Standing Sausage Perturbations in Solar Coronal Loops with Diffuse Boundaries: An Initial Value Problem Perspective

Abstract

Abstract Working in pressureless magnetohydrodynamics, we examine the consequences of some peculiar dispersive properties of linear fast sausage modes (FSMs) in one-dimensional cylindrical equilibria with a continuous radial density profile (ρ 0(r)). As recognized recently on solid mathematical grounds, cutoff axial wavenumbers may be absent for FSMs when ρ 0(r) varies sufficiently slowly outside the nominal cylinder. Trapped modes may therefore exist for arbitrary axial wavenumbers and density contrasts, their axial phase speeds in the long-wavelength regime differing little from the external Alfvén speed. If these trapped modes indeed show up in the solutions to the associated initial value problem (IVP), then FSMs have a much better chance to be observed than expected with classical theory and can be invoked to account for a considerably broader range of periodicities than practiced.

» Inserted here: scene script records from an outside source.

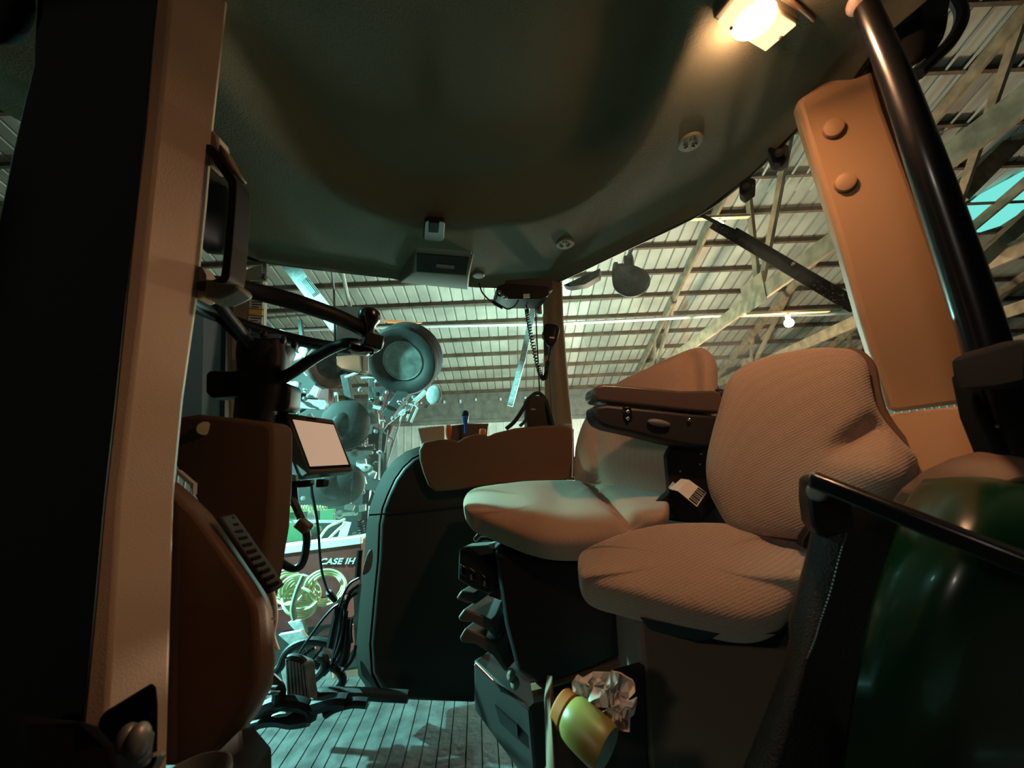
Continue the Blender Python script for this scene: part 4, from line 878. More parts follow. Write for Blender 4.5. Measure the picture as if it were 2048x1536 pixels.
g = G(); g.prism([at(990, 1412, 1.155), at(1034, 1452, 1.115), at(1036, 1480, 1.115), at(1000, 1446, 1.15)], V((0.0, 0.02, 0))); build(g, 'base_slot', BLACK, fb)
# tag with bar code on the belt
t = thing('barcode_tag', 'creased white tag with bar code lying between the two seats', 'tag', at(1380, 990, 1.03))
A_, B_, C__, D__ = at(1338, 978, 1.04), at(1362, 958, 1.06), at(1413, 986, 1.02), at(1394, 1014, 1.0)
Mm, Mn = (A_ * 0.7 + D__ * 0.3) + V((0, -0.006, 0.008)), (B_ * 0.7 + C__ * 0.3) + V((0, -0.006, 0.008))
tn = (D__ - A_).cross(B_ - A_).normalized(); tn = tn if tn.dot(CAM - A_) > 0 else -tn
g = G(); g.sheet([[A_, B_], [Mm, Mn], [D__, C__]], tn * 0.0012); build(g, 'tag_card', WHITE, t)
g = G()
for i in range(7):
    v = 0.10 + 0.8 * i / 6; w_ = 0.03 if i % 2 else 0.055
    def tq(u, v): return (Mm * (1 - u) + D__ * u) * (1 - v) + (Mn * (1 - u) + C__ * u) * v
    g.prism([tq(0.55, v - w_), tq(0.95, v - w_), tq(0.95, v + w_), tq(0.55, v + w_)], tn * 0.0022)
build(g, 'bar_code', BLACK, t)
g = G(); g.prism([at(1337, 975, 1.045), at(1351, 955, 1.07), at(1356, 962, 1.07), at(1345, 982, 1.045)], V((0.004, 0.01, 0))); build(g, 'tag_fold', LSTEEL, t)

# --- instructor seat (nearer)
t = thing('instructor_seat', 'tan fabric instructor seat nearest the camera beside the green fender', 'seat', at(1400, 1500, 0.9))
n2 = V((-0.50, -0.84, 0.20)).normalized(); c2 = at(1590, 890, 0.88)
ol = [(1432, 1012), (1417, 975), (1413, 930), (1422, 880), (1440, 815), (1453, 772), (1478, 742), (1520, 722), (1570, 710), (1630, 701), (1685, 702), (1715, 712), (1733, 735), (1741, 780), (1752, 820), (1770, 850), (1800, 885), (1832, 925), (1815, 985), (1740, 1040), (1640, 1078), (1560, 1076), (1470, 1062)]
b1 = onpl(1722, 876, c2, n2); b2 = onpl(1725, 960, c2, n2)
ux = n2.cross(UP).normalized(); ux = ux if ux.x > 0 else -ux; uy = ux.cross(n2); uy = uy if uy.z > 0 else -uy
def disp2(pt, t_):
    e = sm(1.0, 0.86, t_)
    # crease above the side bolster, and the bolster's swell under it
    q = pt - b1; s_ = q.dot((ux * 0.80 + uy * 0.60)); w_ = q.dot((uy * 0.80 - ux * 0.60))
    d = -0.034 * math.exp(-(w_ / 0.020) ** 2) * sm(-0.10, -0.02, s_) * sm(0.09, 0.03, s_)
    q = pt - b2; d += 0.045 * math.exp(-((q.dot(ux) - 0.02) / 0.06) ** 2 - (q.dot(uy) / 0.055) ** 2)
    return d * e
g = G(); g.pillow([onpl(x, y, c2, n2) for x, y in ol], n2, 0.05, 0.05, rings=30, p=3.6, disp=disp2, k=6, center=onpl(1590, 890, c2, n2)); build(g, 'backrest', FABN, t, ang=80)
pip = [(1690, 700), (1718, 711), (1738, 735), (1747, 780), (1758, 820), (1776, 850), (1806, 885), (1834, 922)]
g = G(); g.tube([onpl(x + 3, y, c2 - n2 * 0.014, n2) for x, y in pip], 0.010, 8); build(g, 'backrest_piping', BROWN, t)
tp = [(1157, 1132), (1170, 1117), (1205, 1100), (1250, 1083), (1300, 1071), (1360, 1065), (1450, 1066), (1530, 1073), (1600, 1082), (1622, 1110)]
lw = [(1612, 1160), (1590, 1210), (1562, 1246), (1520, 1264), (1470, 1266), (1410, 1254), (1350, 1240), (1290, 1222), (1230, 1205), (1180, 1190), (1160, 1168)]
ols = [at(x, y, 0.98 - 0.0001 * (x - 1150)) for x, y in tp] + [at(x, y, 0.86 - 0.00022 * (x - 1150)) for x, y in lw[::1]]
n3 = V((-0.10, -0.62, 0.78)).normalized(); cS = sum(ols, V()) / len(ols)
d1 = onpl(1590, 1112, cS, n3)
def disp3(pt, t_):
    q = pt - d1; return -0.02 * math.exp(-((q.dot(V((0.3, 0.4, 0.86)))) / 0.012) ** 2) * sm(-0.08, -0.02, q.x) * sm(1.0, 0.9, t_)
g = G(); g.pillow(ols, n3, 0.050, 0.06, rings=30, p=5.0, disp=disp3, k=6); build(g, 'seat_cushion', FABN, t, ang=80)
g = G(); g.prism([at(1425, 1132 + 10, 0.86), at(1438, 1134, 0.87), at(1456, 1160, 0.85), at(1395, 1160, 0.84)], V((0.002, -0.004, 0.002)))
E_w = None
g = G(); g.prism(px([(1276, 1240), (1440, 1262), (1590, 1262), (1640, 1320), (1600, 1580), (1300, 1580), (1290, 1420)], 0.90), V((0.0, 0.28, 0))); build(g, 'seat_base', M('base_tan', (0.17, 0.115, 0.085), 0.6), t, bev=0.012)
g = G(); g.prism([at(1280, 1235, 0.84), at(1440, 1262, 0.80), at(1560, 1262, 0.78), at(1600, 1225, 0.80), at(1560, 1300, 0.79), at(1400, 1290, 0.82), at(1300, 1262, 0.85)], V((0.0, 0.14, 0.0))); build(g, 'seat_pan', BLACK, t, bev=0.006)
g = G(); g.prism(px([(1606, 1078), (1622, 1054), (1628, 1060), (1616, 1098), (1604, 1094)], 0.80), V((0.01, 0.03, 0))); build(g, 'belt_anchor', BLACK, t, bev=0.002)
# waste bin with towels and a jar
t = thing('storage_bin', 'tan open bin on the floor between seat base and instructor seat', 'bin', at(1180, 1530, 0.95))
g = G(); g.prism([at(1088, 1392, 0.84), at(1100, 1398, 0.78), at(1118, 1700, 0.70), at(1098, 1700, 0.74)], V((0.012, 0.08, 0))); g.prism(px([(1112, 1575), (1290, 1560), (1300, 1700), (1115, 1700)], 0.70), V((0.0, 0.02, 0))); build(g, 'bin_wall', M('bin_tan', (0.17, 0.11, 0.07), 0.6), t, bev=0.004)
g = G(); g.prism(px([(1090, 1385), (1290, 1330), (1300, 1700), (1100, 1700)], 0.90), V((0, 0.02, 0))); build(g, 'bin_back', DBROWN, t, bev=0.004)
for r_ in ([(1050, 1320, 1.13), (1180, 1300, 1.13), (1275, 1270, 1.13)], [(1065, 1385, 1.11), (1180, 1355, 1.11), (1280, 1320, 1.11)]):
    g = G(); g.tube([at(*q) for q in r_], 0.022, 10); build(g, 'bin_rim', BROWN, t)
t = thing('jar', 'yellow green plastic jar with orange cap lying in the tan bin', 'jar', at(1160, 1450, 0.93))
ja, jb = at(1128, 1418, 0.79), at(1215, 1500, 0.735)
g = G(); L_ = (jb - ja).length; g.lathe(ja, jb - ja, [(0.028, 0.010), (0.035, 0.020), (0.037, 0.035), (0.037, L_ * 0.9), (0.034, L_), (0.001, L_)], 32); build(g, 'jar_body', YELL, t)
g = G(); g.lathe(ja, jb - ja, [(0.001, -0.010), (0.028, -0.010), (0.031, -0.007), (0.031, 0.008), (0.028, 0.010)], 32); build(g, 'jar_cap', RUST, t)
t = thing('paper_towels', 'crumpled cream paper towels stuffed in the tan bin', 'paper', at(1210, 1400, 0.98))
def crumple(l, Y, amp, seed, nm):
    random.seed(seed); P_ = px(l, Y); c = sum(P_, V()) / len(P_); g = G(); rr = []
    for t_ in (0.02, 0.35, 0.7, 1.0):
        rr.append([c + (p - c) * t_ + V((0, random.uniform(-amp, amp), random.uniform(-amp, amp) * (t_ < 1))) for p in smoothpts(P_, 2, True)])
    bk = [[p + V((0.004, 0.012, -0.004)) for p in r] for r in rr[::-1]]
    g.loft(rr + bk); build(g, nm, WHITE, t, ang=20)
crumple([(1144, 1370), (1150, 1362), (1186, 1350), (1222, 1343), (1218, 1365), (1200, 1385), (1170, 1400), (1150, 1398)], 0.80, 0.010, 3, 'towel_sheet')
crumple([(1176, 1397), (1205, 1380), (1224, 1345), (1236, 1341), (1268, 1368), (1270, 1385), (1240, 1405), (1204, 1418), (1185, 1408)], 0.78, 0.012, 5, 'towel_sheet')
crumple([(1204, 1420), (1240, 1408), (1270, 1390), (1268, 1430), (1255, 1455), (1220, 1458), (1205, 1440)], 0.77, 0.012, 8, 'towel_sheet')
# ================================================================ near right: vinyl pad, fender, rails
t = thing('padded_panel', 'dark grained vinyl panel with white stitching before the instructor seat', 'panel', at(1620, 1536, 0.55))
rows = [(1010, 1640, 1672, 1700, 1800), (1060, 1622, 1655, 1688, 1800), (1110, 1612, 1645, 1676, 1790), (1180, 1592, 1628, 1660, 1770), (1240, 1576, 1612, 1640, 1750), (1275, 1578, 1604, 1628, 1740), (1320, 1570, 1592, 1612, 1735), (1400, 1540, 1566, 1592, 1720), (1480, 1508, 1540, 1570, 1705), (1600, 1460, 1500, 1535, 1690)]
R = []
for y, a, b, c, d in rows: R.append([at(a, y, 0.625), at(a + 5, y, 0.612), at(b, y, 0.592), at(c, y, 0.582), at(d, y, 0.60), at(d, y, 0.68), at(a + 8, y, 0.68)])
g = G(); g.loft(R); vp = build(g, 'pad', VINYL, t, ang=60, bev=0.003)
g = G()
pp = smoothpts([at(x, y, 0.582) for x, y in ((1694, 1065), (1680, 1110), (1662, 1180), (1642, 1240), (1630, 1280), (1614, 1318))], 9)
for a, b in zip(pp[:-1], pp[1:]): g.tube([a + (b - a) * 0.2, a + (b - a) * 0.75], 0.0011, 5, k=1)
build(g, 'stitching', STEEL, vp)
t = thing('latch_corner', 'black latch corner block where the rail meets the vinyl panel', 'latch', at(1660, 1010, 0.56))
g = G(); g.prism(px([(1618, 962), (1626, 952), (1645, 950), (1700, 975), (1712, 1060), (1640, 1075), (1624, 1050), (1618, 1005)], 0.575), V((0.02, 0.05, 0))); build(g, 'latch_block', BLACK, t, bev=0.006)
g = G(); g.lathe(at(1634, 984, 0.572), at(1634, 984, 1) - at(1634, 984, 2), [(0.013, 0), (0.013, 0.004), (0.010, 0.007), (0.001, 0.008)], 20); build(g, 'latch_button', GREYP, t)
g = G(); g.ball(at(1632, 952, 0.565), (0.009, 0.009, 0.006)); build(g, 'latch_pin', CHROME, t)
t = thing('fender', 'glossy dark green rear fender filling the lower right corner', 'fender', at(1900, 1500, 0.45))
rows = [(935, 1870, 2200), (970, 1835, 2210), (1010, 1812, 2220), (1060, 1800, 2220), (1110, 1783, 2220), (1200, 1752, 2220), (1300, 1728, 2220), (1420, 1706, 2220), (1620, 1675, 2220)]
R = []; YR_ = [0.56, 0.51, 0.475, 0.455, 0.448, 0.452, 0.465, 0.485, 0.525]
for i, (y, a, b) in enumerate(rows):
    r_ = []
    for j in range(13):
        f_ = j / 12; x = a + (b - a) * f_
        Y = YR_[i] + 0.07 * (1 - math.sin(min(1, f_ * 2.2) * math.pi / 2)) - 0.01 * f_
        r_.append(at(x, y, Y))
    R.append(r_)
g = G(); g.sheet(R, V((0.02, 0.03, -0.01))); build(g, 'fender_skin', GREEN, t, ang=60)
t = thing('fender_rail', 'glossy black rail crossing in front of the green fender', 'rail', at(1830, 1040, 0.47))
g = G(); g.beam(at(1622, 958, 0.50), at(2110, 1152, 0.36), 0.015, 0.020, V((0, -0.5, 0.9))); build(g, 'rail_bar', BLACKG, t, bev=0.004, seg=3)
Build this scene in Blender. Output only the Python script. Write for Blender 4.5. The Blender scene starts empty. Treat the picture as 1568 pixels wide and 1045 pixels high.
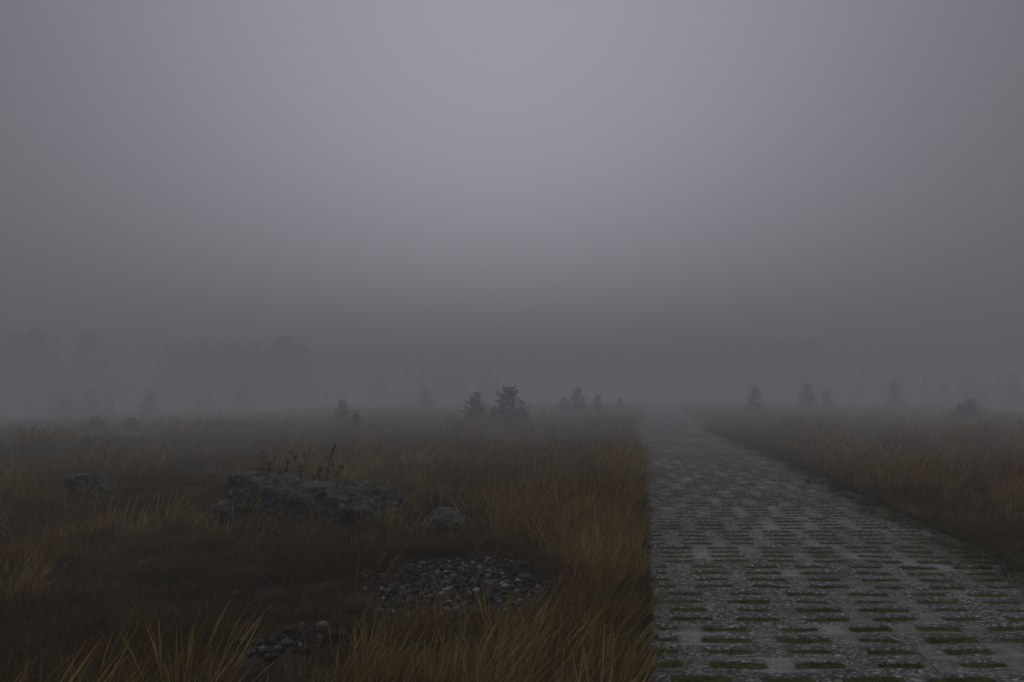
import bpy, math, numpy as np
from mathutils import Vector
rng=np.random.default_rng(7)
sc=bpy.context.scene
sc.view_settings.view_transform='Standard'
sc.view_settings.look='None'
sc.view_settings.exposure=0

# ------------------------------------------------------------------ helpers
def lattice(seed):
    return np.random.default_rng(seed).random((256,256))
_L={}
def vn(x,y,seed=0):
    """value noise -1..1"""
    if seed not in _L:_L[seed]=lattice(seed)
    L=_L[seed]
    x=np.asarray(x,float);y=np.asarray(y,float)
    xi=np.floor(x).astype(int);yi=np.floor(y).astype(int)
    fx=x-xi;fy=y-yi
    fx=fx*fx*(3-2*fx);fy=fy*fy*(3-2*fy)
    a=L[xi%256,yi%256];b=L[(xi+1)%256,yi%256];c=L[xi%256,(yi+1)%256];d=L[(xi+1)%256,(yi+1)%256]
    return ((a*(1-fx)+b*fx)*(1-fy)+(c*(1-fx)+d*fx)*fy)*2-1
def fbm(x,y,seed=0,o=3):
    s=0;a=1;t=0
    for i in range(o):
        s=s+a*vn(x*2**i+13.7*i,y*2**i+5.1*i,seed+i);t+=a;a*=.5
    return s/t
def sstep(a,b,x):
    t=np.clip((x-a)/(b-a),0,1);return t*t*(3-2*t)
W=3.4
def bend(y):
    y=np.asarray(y,float)
    return 0.165*y-0.45*np.exp(-((y-33)/9)**2)+0.004*np.maximum(y-50,0)**1.4
def terr_u(u,y):
    l=np.clip(-u,0,60);r=np.clip(u-W,0,60)
    z=-0.0003*l*l-0.0003*r*r
    e=np.maximum(-u,u-W)
    k=sstep(0.0,1.6,e)
    x=u+bend(y)
    z=z+k*(0.07*fbm(x/1.1,y/1.1,11)+0.13*fbm(x/4.3,y/4.3,21)+0.25*fbm(x/19,y/19,31)*sstep(5,25,np.abs(e)))
    z=z-0.025
    z=np.where(e<-0.02,-0.12,z)
    return z
def terr(x,y):
    return terr_u(np.asarray(x,float)-bend(y),np.asarray(y,float))
def mesh(name,v,f,mat=None,smooth=False,link=True,attrs=None):
    me=bpy.data.meshes.new(name)
    v=np.asarray(v,np.float32)
    if isinstance(f,np.ndarray):
        n=f.shape[1];m=len(f)
        me.vertices.add(len(v));me.vertices.foreach_set('co',v.ravel())
        me.loops.add(n*m);me.loops.foreach_set('vertex_index',f.astype(np.int32).ravel())
        me.polygons.add(m);me.polygons.foreach_set('loop_start',np.arange(0,n*m,n,dtype=np.int32))
        me.polygons.foreach_set('loop_total',np.full(m,n,np.int32))
        me.update(calc_edges=True)
    else:
        me.from_pydata(v.tolist(),[],f);me.update()
    if smooth:me.polygons.foreach_set('use_smooth',np.ones(len(me.polygons),bool))
    if attrs:
        for k,a in attrs.items():
            at=me.attributes.new(k,'FLOAT','POINT');at.data.foreach_set('value',np.asarray(a,np.float32))
    ob=bpy.data.objects.new(name,me)
    if mat:me.materials.append(mat)
    if link:sc.collection.objects.link(ob)
    return ob
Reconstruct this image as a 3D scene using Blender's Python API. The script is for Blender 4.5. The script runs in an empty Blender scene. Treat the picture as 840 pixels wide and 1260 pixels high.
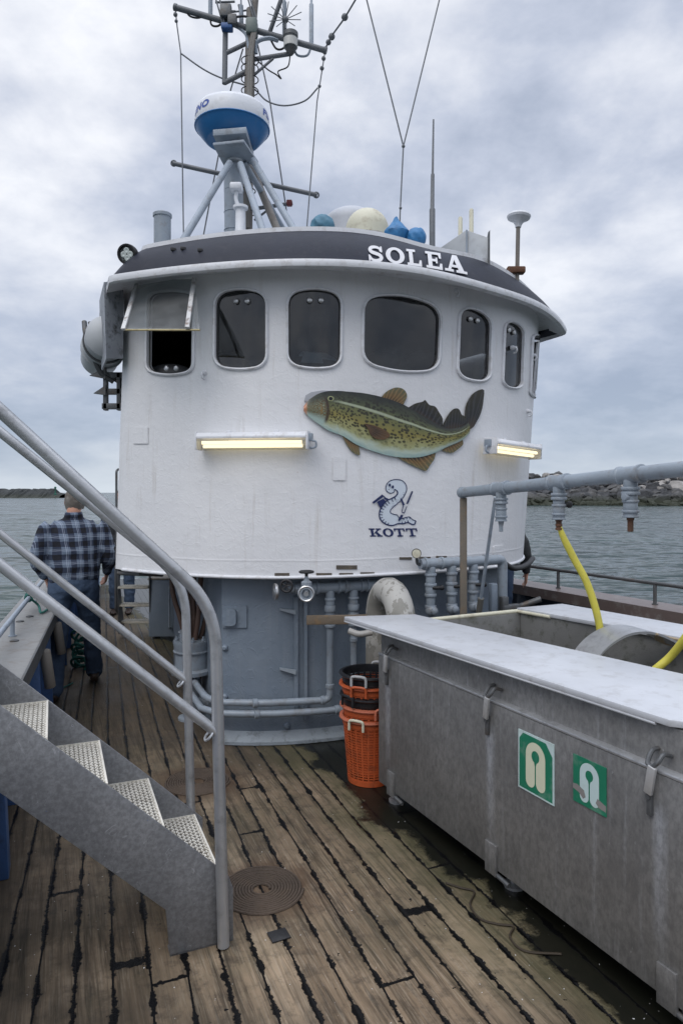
import bpy, bmesh, math, random
from mathutils import Vector, Matrix, noise
from mathutils.geometry import delaunay_2d_cdt
random.seed(7)
V = Vector
PI = math.pi
scene = bpy.context.scene
COL = scene.collection
EYE = 1.7          # camera height above the deck (m)
FPX = 840.0        # focal length in pixels of the 840x1260 photograph

# ---------------------------------------------------------------- camera, sky, sun, exposure
cam_d = bpy.data.cameras.new("camera")
cam = bpy.data.objects.new("camera", cam_d)
COL.objects.link(cam)
cam.location = (0, 0, EYE)
cam.rotation_euler = (PI / 2, 0, 0)
cam_d.sensor_width = 36
cam_d.lens = 24
cam_d.shift_y = -24 / 1260
cam_d.clip_start = 0.05
cam_d.clip_end = 20000
scene.camera = cam
scene.render.resolution_x = 682
scene.render.resolution_y = 1024
SUN_EL, SUN_AZ = math.radians(50), math.radians(205)     # azimuth clockwise from +Y
world = bpy.data.worlds.new("World")
scene.world = world
world.use_nodes = True
wt = world.node_tree
wt.nodes.clear()
def wn(t, **kw):
    n = wt.nodes.new(t)
    for k, v in kw.items():
        setattr(n, k, v)
    return n
def wmath(op, a, b=None, clamp=False):
    n = wn('ShaderNodeMath', operation=op, use_clamp=clamp)
    for i, q in enumerate((a, b)):
        if q is None: continue
        if isinstance(q, (int, float)): n.inputs[i].default_value = q
        else: wt.links.new(q, n.inputs[i])
    return n.outputs[0]
def wmix(f, a, b):
    n = wn('ShaderNodeMix', data_type='RGBA')
    for i, q in ((0, f), (6, a), (7, b)):
        if isinstance(q, (int, float, tuple)): n.inputs[i].default_value = q
        else: wt.links.new(q, n.inputs[i])
    return n.outputs[2]
tc = wn('ShaderNodeTexCoord')
sep = wn('ShaderNodeSeparateXYZ')
wt.links.new(tc.outputs['Generated'], sep.inputs[0])
zc = wmath('MAXIMUM', sep.outputs[2], 0.0)
zz = wmath('ADD', zc, 0.30)
px_ = wmath('DIVIDE', sep.outputs[0], zz)
py_ = wmath('DIVIDE', sep.outputs[1], zz)
comb = wn('ShaderNodeCombineXYZ')
wt.links.new(px_, comb.inputs[0]); wt.links.new(py_, comb.inputs[1])
def wnoise(scale, detail, rough, dist=0.0, off=(0, 0, 0)):
    m = wn('ShaderNodeMapping')
    m.inputs['Location'].default_value = off
    wt.links.new(comb.outputs[0], m.inputs[0])
    n = wn('ShaderNodeTexNoise')
    n.inputs['Scale'].default_value = scale
    n.inputs['Detail'].default_value = detail
    n.inputs['Roughness'].default_value = rough
    n.inputs['Distortion'].default_value = dist
    wt.links.new(m.outputs[0], n.inputs['Vector'])
    return n.outputs['Fac']
def wramp(fac, stops):
    r = wn('ShaderNodeValToRGB')
    e = r.color_ramp.elements
    while len(e) < len(stops): e.new(0.5)
    for i, (p, c) in enumerate(stops):
        e[i].position = p
        e[i].color = c
    wt.links.new(fac, r.inputs[0])
    return r.outputs[0]
c1 = wnoise(1.35, 7, 0.52, 0.15, (3.1, 0.4, 0))
c2 = wnoise(4.2, 8, 0.58, 0.1, (1.0, 7.0, 2))
cf = wmath('ADD', wmath('MULTIPLY', c1, 0.68), wmath('MULTIPLY', c2, 0.32))
cloud = wramp(cf, [(0.38, (.30, .345, .44, 1)), (0.46, (.44, .48, .575, 1)), (0.53, (.61, .635, .70, 1)), (0.61, (.80, .81, .84, 1))])
hz = wramp(zc, [(0.0, (.50, .56, .63, 1)), (0.045, (.34, .40, .49, 1)), (0.15, (.27, .325, .425, 1)), (0.32, (.43, .475, .57, 1))])
hf = wramp(zc, [(0.0, (.9, .9, .9, 1)), (0.07, (.62, .62, .62, 1)), (0.20, (.38, .38, .38, 1)), (0.42, (0, 0, 0, 1))])
sky_c = wmix(hf, cloud, hz)
# an overcast sky is brighter overhead than at the horizon
over = wmath('ADD', 1.0, wmath('MULTIPLY', wmath('SUBTRACT', zc, 0.58, True), 4.6))
sc10 = wn('ShaderNodeVectorMath', operation='SCALE')
wt.links.new(sky_c, sc10.inputs[0])
wt.links.new(wmath('MULTIPLY', over, 10.0), sc10.inputs['Scale'])
nish = wn('ShaderNodeTexSky', sky_type='NISHITA', sun_disc=False)
nish.sun_elevation = SUN_EL
nish.sun_rotation = SUN_AZ
tot = wmix(0.93, nish.outputs[0], sc10.outputs[0])
bg = wn('ShaderNodeBackground')
bg.inputs['Strength'].default_value = 0.1
wt.links.new(tot, bg.inputs[0])
wo = wn('ShaderNodeOutputWorld')
wt.links.new(bg.outputs[0], wo.inputs[0])
sun_d = bpy.data.lights.new("sun", 'SUN')
sun_d.energy = 0.8
sun_d.angle = math.radians(35)
sun_d.color = (1, .96, .9)
sun = bpy.data.objects.new("sun", sun_d)
COL.objects.link(sun)
sd = V((math.sin(SUN_AZ) * math.cos(SUN_EL), math.cos(SUN_AZ) * math.cos(SUN_EL), math.sin(SUN_EL)))
sun.rotation_euler = (-sd).to_track_quat('-Z', 'Y').to_euler()
sun.location = sd * 30
scene.view_settings.view_transform = 'Standard'
scene.view_settings.look = 'None'
scene.view_settings.exposure = 0.42
scene.view_settings.gamma = 1.0
scene.view_settings.use_curve_mapping = False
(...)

However, with axial fundamentals in active region loops as an example, we show that this long-wavelength expectation is not seen in our finite-difference solutions to the IVP, the reason for which is then explored by superposing the necessary eigenmodes to construct solutions to the same IVP. At least for the parameters we examine, the eigenfunctions of trapped modes are characterized by a spatial extent well exceeding the observationally reasonable range of the spatial extent of initial perturbations, meaning a negligible fraction of energy that a trapped mode can receive. We conclude that the absence of cutoff wavenumbers for FSMs in the examined equilibrium does not guarantee a distinct temporal behavior.